EIS investors lose concessions

Published date:
Monday, March 31, 2008

Private investors who have deferred a capital gains tax (CGT) liability through investing in an Enterprise Investment Scheme (EIS) will pay 80% more tax if they sell after 5 April.

It is common to invest in an EIS company using profits from a previous investment in order to avoid paying the tax immediately. But accountants warn these gains will now be caught under the new 18% flat rate.

Neil Pamplin, client service director at Grant Thornton, says: ‘It is confirmed worst case I’m afraid, gains deferred into EIS will be taxed at 18% when the EIS share is disposed of.’

It had been unclear whether the new flat rate of tax – which replaces the taper relief system whereby CGT is potentially reduced to 10% – would also apply to deferred gains.

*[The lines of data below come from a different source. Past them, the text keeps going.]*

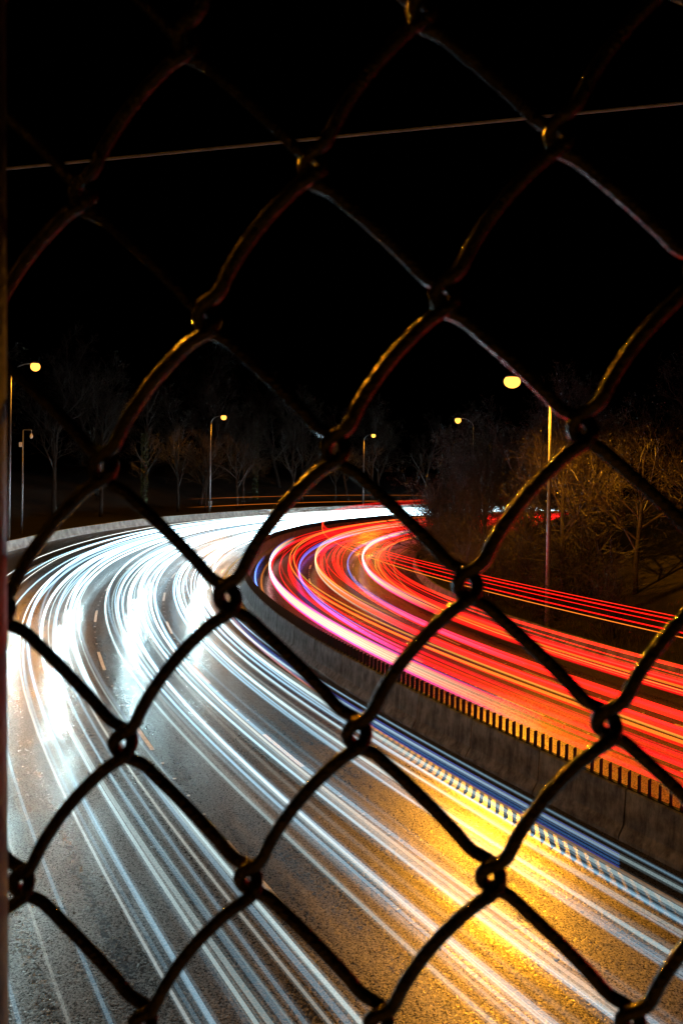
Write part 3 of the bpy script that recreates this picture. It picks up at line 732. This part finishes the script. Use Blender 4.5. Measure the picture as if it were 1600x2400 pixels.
post2 = post.copy(); C.objects.link(post2); post2.matrix_basis = Matrix.Translation(FO + U * 1.2 - N * .03) @ Matrix.Rotation(R(90), 4, 'X')
tr_ = MB(); tr_.tube([(-.7, 0, 0), (1.3, 0, 0)], .02, 16)
rail = tr_.build('top_rail', M['post'], fence, True); rail.location = (0, .93, -.03)

# deck and parapet that carry the fence (below the picture)
deck = empty('overpass'); deck.matrix_world = FM; tag(deck, 'concrete overpass under the camera, below the picture', 'bridge')
m = MB(); m.box((0, -1.02, .05), (40, .16, .32)); m.build('kerb', M['concrete'], deck)
m = MB(); m.box((0, -1.7, -5.9), (40, 1.2, 12.3)); m.build('deck', M['concrete'], deck)

# ------------------------------------------------------------------ overhead cable and its far pole
def ray(px, py, d):
    ph = R(.88); dx, dy = px - 800, py - 1200
    ux = 800 + dx * math.cos(ph) + dy * math.sin(ph); uy = 1200 - dx * math.sin(ph) + dy * math.cos(ph)
    return Vector(((ux - 800) / 2000 * d, d, EYE - (uy - 1150) / 2000 * d))
a_, b_ = ray(10, 396, 5.6), ray(1357, 265, 5.4)
dirn = (b_ - a_); P0 = a_ - dirn * 3.0; P1 = a_ + dirn * 10.0
pts = []
for i in range(61):
    t = i / 60; q = P0.lerp(P1, t); q.z -= .9 * 4 * t * (1 - t) * 0.0; pts.append(q)
cm_ = MB(); cm_.tube(pts, .0105, 8)
cab = empty('overhead_cable', P0); o = cm_.build('strand', M['cable'], None, True); world_parent(o, cab)
tag(cab, 'single overhead cable, coloured pale as if lit, rising gently across the night sky', 'cable')
for q_, l_ in ((P1, 'wooden utility pole carrying the overhead cable on the wooded side, beyond the picture'), (P0, 'wooden utility pole carrying the overhead cable on the outer side, beyond the picture')):
    up = empty('utility_pole', (q_.x, q_.y, -1)); tag(up, l_, 'pole', 'utility poles')
    m = MB(); m.tube([(0, .2, 0), (0, .2, q_.z + 1.8)], [.17, .12], 12); m.build('post', M['wood'], up, True)
    m = MB(); m.box((0, .04, q_.z + 1), (.06, .12, .08)); m.build('clamp', M['galv'], up)
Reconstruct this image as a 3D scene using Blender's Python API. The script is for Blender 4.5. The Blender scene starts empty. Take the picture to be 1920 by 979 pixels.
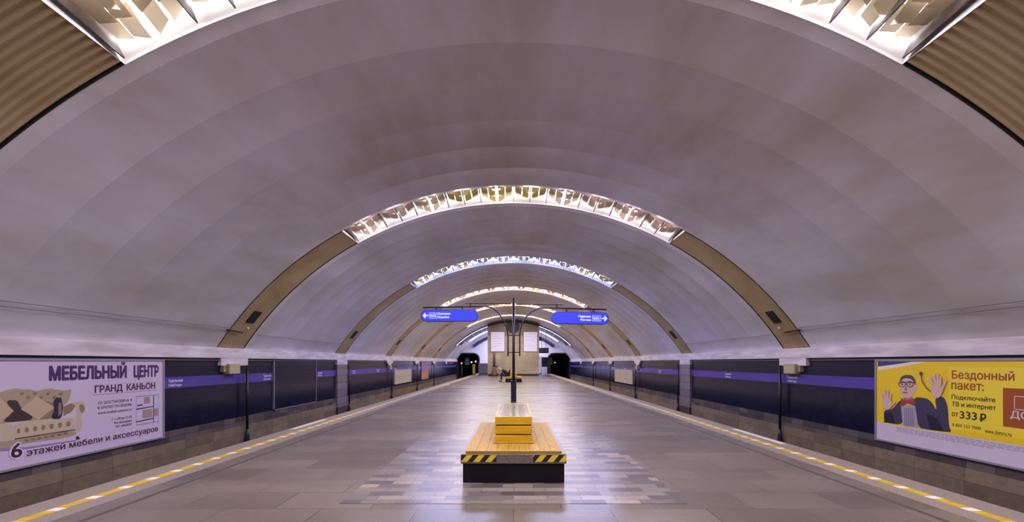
import bpy, bmesh, math, random
from mathutils import Vector, Matrix
from mathutils.geometry import delaunay_2d_cdt
random.seed(7)
S = bpy.context.scene
COL = S.collection
PI = math.pi

# ------------------------------------------------------------------ camera, world, exposure
FPX = 850.0
EYE = 1.6
cam = bpy.data.cameras.new('camera'); camo = bpy.data.objects.new('camera', cam); COL.objects.link(camo)
camo.location = (0, 0, EYE); camo.rotation_euler = (PI/2, 0, 0)
cam.sensor_width = 36; cam.lens = FPX/1920*36
cam.shift_x = -3/1920; cam.shift_y = 190.5/1920
cam.clip_start = 0.05; cam.clip_end = 300
S.camera = camo
w = bpy.data.worlds.new('world'); S.world = w; w.use_nodes = True
w.node_tree.nodes['Background'].inputs[0].default_value = (0.5, 0.48, 0.6, 1)
w.node_tree.nodes['Background'].inputs[1].default_value = 0.02
S.view_settings.view_transform = 'Standard'; S.view_settings.look = 'None'
S.view_settings.exposure = 0.0; S.view_settings.gamma = 1; S.view_settings.use_curve_mapping = False
S.cycles.use_denoising = True
S.cycles.max_bounces = 10; S.cycles.diffuse_bounces = 8; S.cycles.glossy_bounces = 4
S.cycles.sample_clamp_indirect = 6
S.cycles.caustics_reflective = False; S.cycles.caustics_refractive = False
# emission of the tubes in each arch lamp, nearest first: colour and strength
TUBE = [((1.0, .95, .94), 150), ((.98, .96, 1.0), 130), ((.93, .92, 1.0), 120), ((.50, .59, 1.0), 165), ((1.0, .93, .92), 140), ((1.0, .90, .78), 150), ((1.0, .91, .80), 170)]
STRIP = 68.0; TUBE_F = .15
END_LIGHT = ((.74, .76, 1.0), 5.0)

# ------------------------------------------------------------------ place dimensions (metres)
R = 10.52; ZC = 6.8 - R           # vault radius and its centre height
WX = 8.8                          # track wall
EDGE = 5.42                       # platform edge
RW = 1.36                         # width of a rib
RIBS = [-4.30, 4.59, 13.48, 22.37, 31.26, 40.15, 49.04]
LIT = math.radians(28.6); SPR = math.asin(WX/R)
YEND = 70.0; YBACK = -13.0

# ------------------------------------------------------------------ helpers
def lin(c):
    f = lambda v: v/12.92 if v <= .04045 else ((v+.055)/1.055)**2.4
    return tuple(f(v/255) for v in c) + (1,)

def mat(name, col, rough=.6, metal=0., spec=.5, emit=None, strength=0., coat=0., trans=0.):
    m = bpy.data.materials.new(name); m.use_nodes = True
    b = m.node_tree.nodes['Principled BSDF']
    b.inputs['Base Color'].default_value = lin(col)
    b.inputs['Roughness'].default_value = rough; b.inputs['Metallic'].default_value = metal
    b.inputs['Specular IOR Level'].default_value = spec
    b.inputs['Coat Weight'].default_value = coat
    if emit is not None:
        b.inputs['Emission Color'].default_value = tuple(emit)[:3] + (1,)
        b.inputs['Emission Strength'].default_value = strength
    return m

class NT:
    def __init__(s, m):
        s.m = m; s.t = m.node_tree; s.b = s.t.nodes['Principled BSDF']
    def n(s, typ, **kw):
        nd = s.t.nodes.new(typ)
        for k, v in kw.items():
            if k.startswith('i_'):
                key = k[2:].replace('_', ' ')
                nd.inputs[int(key) if key.isdigit() else key].default_value = v
            else: setattr(nd, k, v)
        return nd
    def l(s, a, b): s.t.links.new(a, b)
    def coord(s, scale=(1, 1, 1), rot=(0, 0, 0), loc=(0, 0, 0)):
        c = s.n('ShaderNodeTexCoord'); mp = s.n('ShaderNodeMapping')
        mp.inputs['Scale'].default_value = scale; mp.inputs['Rotation'].default_value = rot; mp.inputs['Location'].default_value = loc
        s.l(c.outputs['Object'], mp.inputs['Vector']); return mp.outputs['Vector']
    def noise(s, vec, scale, detail=3, rough=.5):
        x = s.n('ShaderNodeTexNoise'); x.inputs['Scale'].default_value = scale; x.inputs['Detail'].default_value = detail; x.inputs['Roughness'].default_value = rough
        s.l(vec, x.inputs['Vector']); return x.outputs['Fac']
    def ramp(s, fac, stops):
        r = s.n('ShaderNodeValToRGB'); e = r.color_ramp.elements
        while len(e) < len(stops): e.new(.5)
        for k, (p, c) in enumerate(stops): e[k].position = p; e[k].color = lin(c)
        s.l(fac, r.inputs['Fac']); return r.outputs['Color']
    def mix(s, a, b, fac, blend='MIX'):
        x = s.n('ShaderNodeMix', data_type='RGBA', blend_type=blend)
        for i, v in ((0, fac), (6, a), (7, b)):
            if hasattr(v, 'is_linked') or hasattr(v, 'links'): s.l(v, x.inputs[i])
            else: x.inputs[i].default_value = v
        return x.outputs[2]
    def bump(s, h, strength=.2, dist=.01):
        x = s.n('ShaderNodeBump'); x.inputs['Strength'].default_value = strength; x.inputs['Distance'].default_value = dist
        s.l(h, x.inputs['Height']); s.l(x.outputs['Normal'], s.b.inputs['Normal'])

class MB:
    """collects geometry in world coordinates, builds ONE mesh object"""
    def __init__(s): s.v = []; s.f = []; s.mi = []; s.m = 0
    def face(s, pts):
        i = len(s.v); s.v += [tuple(p) for p in pts]; s.f.append(tuple(range(i, i+len(pts)))); s.mi.append(s.m); return s
    def box(s, x0, x1, y0, y1, z0, z1):
        i = len(s.v)
        s.v += [(x, y, z) for z in (z0, z1) for y in (y0, y1) for x in (x0, x1)]
        for q in ((0, 2, 3, 1), (4, 5, 7, 6), (0, 1, 5, 4), (2, 6, 7, 3), (0, 4, 6, 2), (1, 3, 7, 5)):
            s.f.append(tuple(i+k for k in q)); s.mi.append(s.m)
        return s
    def grid(s, rows, flip=False):
        i = len(s.v); n = len(rows[0])
        for r in rows: s.v += [tuple(p) for p in r]
        for a in range(len(rows)-1):
            for b in range(n-1):
                q = (i+a*n+b, i+a*n+b+1, i+(a+1)*n+b+1, i+(a+1)*n+b)
                s.f.append(q[::-1] if flip else q); s.mi.append(s.m)
        return s
    def tube(s, pts, r, seg=10, cap=True):
        pts = [Vector(p) for p in pts]; rs = r if isinstance(r, (list, tuple)) else [r]*len(pts)
        i = len(s.v); up = None
        for k, p in enumerate(pts):
            d = (pts[min(k+1, len(pts)-1)] - pts[max(k-1, 0)]).normalized()
            if up is None: up = Vector((0, 0, 1)) if abs(d.z) < .9 else Vector((0, 1, 0))
            a = d.cross(up)
            if a.length < 1e-4: a = d.cross(Vector((1, 0, 0)))
            a.normalize(); b = a.cross(d).normalized(); up = b
            for j in range(seg):
                t = 2*PI*j/seg; s.v.append(tuple(p + (a*math.cos(t)+b*math.sin(t))*rs[k]))
        for k in range(len(pts)-1):
            for j in range(seg):
                j2 = (j+1) % seg
                s.f.append((i+k*seg+j, i+k*seg+j2, i+(k+1)*seg+j2, i+(k+1)*seg+j)); s.mi.append(s.m)
        if cap:
            s.f.append(tuple(i+j for j in range(seg))[::-1]); s.mi.append(s.m)
            e = i+(len(pts)-1)*seg; s.f.append(tuple(e+j for j in range(seg))); s.mi.append(s.m)
        return s
    def prism(s, poly, fn0, fn1):
        """poly of 2D points; fn0/fn1 map (u,v) to the back and front faces"""
        i = len(s.v); n = len(poly)
        s.v += [tuple(fn0(u, v)) for u, v in poly] + [tuple(fn1(u, v)) for u, v in poly]
        s.f.append(tuple(range(i, i+n))); s.mi.append(s.m); s.f.append(tuple(range(i+n, i+2*n))[::-1]); s.mi.append(s.m)
        for k in range(n):
            k2 = (k+1) % n
            s.f.append((i+k, i+n+k, i+n+k2, i+k2)); s.mi.append(s.m)
        return s
    def lathe(s, prof, cx, cy, seg=24):
        i = len(s.v); n = len(prof)
        for j in range(seg):
            t = 2*PI*j/seg
            for r, z in prof: s.v.append((cx+r*math.cos(t), cy+r*math.sin(t), z))
        for j in range(seg):
            j2 = (j+1) % seg
            for k in range(n-1):
                s.f.append((i+j*n+k, i+j2*n+k, i+j2*n+k+1, i+j*n+k+1)); s.mi.append(s.m)
        for k in (0, n-1):
            if prof[k][0] > 1e-4:
                t = tuple(i+j*n+k for j in range(seg)); s.f.append(t[::-1] if k == 0 else t); s.mi.append(s.m)
        return s
    def build(s, name, mats, parent=None, smooth=False, bevel=0., fix=True):
        off = wloc(parent) if parent else Vector((0, 0, 0))
        me = bpy.data.meshes.new(name)
        me.from_pydata([tuple(Vector(p)-off) for p in s.v], [], s.f)
        mats = mats if isinstance(mats, (list, tuple)) else [mats]
        for m in mats: me.materials.append(m)
        for p, k in zip(me.polygons, s.mi): p.material_index = k
        if fix:
            bm = bmesh.new(); bm.from_mesh(me); bmesh.ops.recalc_face_normals(bm, faces=bm.faces); bm.to_mesh(me); bm.free()
        if smooth:
            for p in me.polygons: p.use_smooth = True
        o = bpy.data.objects.new(name, me); COL.objects.link(o)
        if parent: o.parent = parent
        if bevel:
            b = o.modifiers.new('bevel', 'BEVEL'); b.width = bevel; b.segments = 2; b.limit_method = 'ANGLE'
        return o

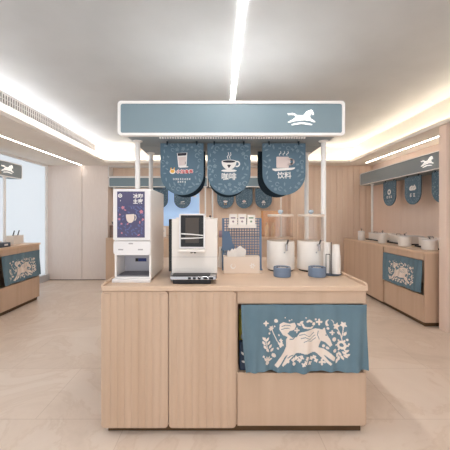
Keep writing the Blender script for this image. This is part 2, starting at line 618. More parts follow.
def icon(mb, kind, y, rnd):
    W, P, D, R, O = 2, 3, 4, 5, 6
    s = 1.0
    if kind == 'glass':
        G = lambda P: [(x * 1.2, -.208 + (z + .208) * 1.2) for x, z in P]
        mb.flat(G([(-.034, -.115), (.036, -.11), (.03, -.205), (-.024, -.21)]), y, W)
        mb.flat(G([(-.026, -.142), (.028, -.138), (.024, -.197), (-.019, -.2)]), y - .0003, P)
        mb.flat(G([(-.03, -.116), (.032, -.112), (.029, -.130), (-.027, -.134)]), y - .0003, D)
        mb.flat(stroke([(-.02, -.211), (.05, -.206)], .008), y, W)
        mb.flat(stroke([(.002, -.10), (.0, -.068), (.024, -.060)], .005), y, 1)
        mb.flat(stroke([(.024, -.185), (.03, -.176), (.026, -.165)], .004), y - .0004, D)
        # small round orange face with two ears, then the red name
        for a in (-.014, .012):
            mb.flat(leaf(-.075 + a, -.222, .022, .010, math.radians(80)), y, O)
        mb.flat(circ(-.076, -.245, .024, 14, .020), y, W)
        mb.flat(circ(-.077, -.243, .018, 14, .014), y - .0004, O)
        put_text(mb, '小加食茶', .034, .022, -.245, y, W, .0030)
        put_text(mb, '小加食茶', .034, .022, -.245, y - .0005, R, .0006)
        pseudo_line(mb, rnd, -.002, -.306, 8, .0165, y, W)
        pseudo_line(mb, rnd, -.002, -.328, 4, .0165, y, W)
    elif kind == 'coffee':
        body = [(-.06, -.165)] + ell_arc(0.0, -.165, .06, 180, 360, 12, .066)
        mb.flat(body, y, W)
        mb.flat(circ(0, -.163, .06, 20, .014), y - .0003, W)
        mb.flat(circ(0, -.164, .052, 20, .010), y - .0006, D)
        mb.flat(ell_arc(.064, -.184, .026, -120, 120, 12) + ell_arc(.064, -.184, .015, 120, -120, 12), y, W)
        mb.flat(circ(.0, -.238, .062, 22, .011), y, W)
        mb.flat(blossom(0, -.2, .016, 3, .5), y - .0006, D)
        for q in (-.008, .010):
            mb.flat(stroke([(q, -.142), (q - .007, -.125), (q + .006, -.110), (q + .001, -.09)], .0055), y, W)
        put_text(mb, '咖啡', .062, .0, -.285, y, W, .0009)
    elif kind == 'mug':
        mb.flat(rrect(-.062, .040, -.215, -.125, .008), y, P)
        mb.flat(ell_arc(.046, -.166, .030, -130, 130, 12) + ell_arc(.046, -.166, .015, 130, -130, 12), y, P)
        mb.flat(circ(.062, -.166, .024, 14), y, P)
        mb.flat(circ(.062, -.166, .012, 14), y - .0004, 0)
        mb.flat([(-.095, -.222), (.09, -.212), (.085, -.224), (.06, -.232), (-.07, -.242), (-.09, -.234)], y, W)
        for q in (-.03, .0, .03):
            mb.flat(stroke([(q - .006, -.115), (q - .008, -.104), (q + .006, -.096), (q + .002, -.082)], .0055), y, W)
        put_text(mb, '饮料', .058, .002, -.275, y, W, .0009)
    elif kind == 'cake':
        mb.flat(circ(0, -.292, .04, 18, .022), y, W)
        mb.flat(circ(0, -.278, .026, 16, .018), y - .0003, P)
        mb.flat(stroke([(-.026, -.286), (.026, -.29)], .006), y - .0005, R)
        pseudo_line(mb, rnd, 0, -.335, 4, .026, y, W)
        pseudo_line(mb, rnd, 0, -.365, 7, .014, y, 1)
        pseudo_line(mb, rnd, 0, -.383, 5, .014, y, 1)
    elif kind == 'bowl':
        mb.flat([(-.045, -.286)] + ell_arc(0, -.286, .045, 180, 360, 10, .032), y, W)
        mb.flat(circ(0, -.284, .046, 18, .012), y - .0003, P)
        pseudo_line(mb, rnd, 0, -.347, 2, .032, y, O)
    elif kind == 'steamer':
        mb.flat(blossom(0, -.30, .034, 6, .2, .25), y, W)
        mb.flat(rrect(-.044, .044, -.325, -.308, .006), y, W)
        pseudo_line(mb, rnd, 0, -.355, 2, .034, y, W)
    elif kind == 'plate':
        mb.flat([(-.04, -.30), (.03, -.284), (.05, -.29), (.03, -.304), (-.03, -.312)], y, W)
        pseudo_line(mb, rnd, 0, -.338, 4, .026, y, W)
        pseudo_line(mb, rnd, 0, -.37, 6, .015, y, 1)
    elif kind == 'round':
        mb.flat(circ(0, -.20, .046, 18), y, W)
        mb.flat(circ(0, -.20, .026, 14), y - .0004, 1)
        pseudo_line(mb, rnd, 0, -.285, 3, .05, y, W)
        pseudo_line(mb, rnd, 0, -.345, 5, .02, y, 1)
    elif kind == 'bread':
        mb.flat([(-.075, -.205), (-.06, -.165), (-.02, -.15), (.02, -.16), (.045, -.14), (.07, -.17), (.08, -.205), (.05, -.225), (-.05, -.225)], y, W)
        mb.flat(stroke([(-.03, -.2), (-.005, -.17)], .006), y - .0004, 1)
        mb.flat(stroke([(.02, -.205), (.045, -.175)], .006), y - .0004, 1)
        pseudo_line(mb, rnd, 0, -.295, 2, .062, y, W)


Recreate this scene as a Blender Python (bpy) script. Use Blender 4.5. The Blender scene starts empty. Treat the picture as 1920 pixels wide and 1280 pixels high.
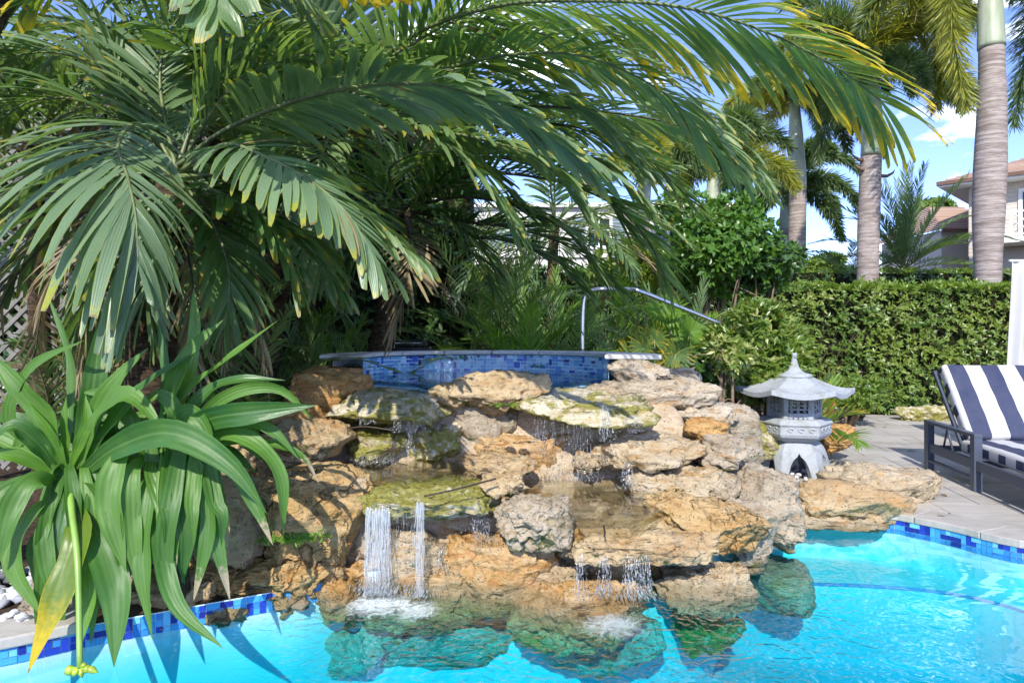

At present, a higher-rate taxpayer who invested a £10,000 gain two years ago into an EIS-qualifying company will only have to pay a £1,000 tax bill. From midnight on 5 April that rises to £1,800.

EIS investors have been allowed to defer any amount of gain they wished into an EIS company so selling now could potentially lead to large absolute savings.

The chancellor tinkered with EIS tax rules in the Budget whereby investors will now be able to recoup up to £100,000 in income tax relief compared to £80,000 previously. But there were no concessions to the tax treatment for deferred gains.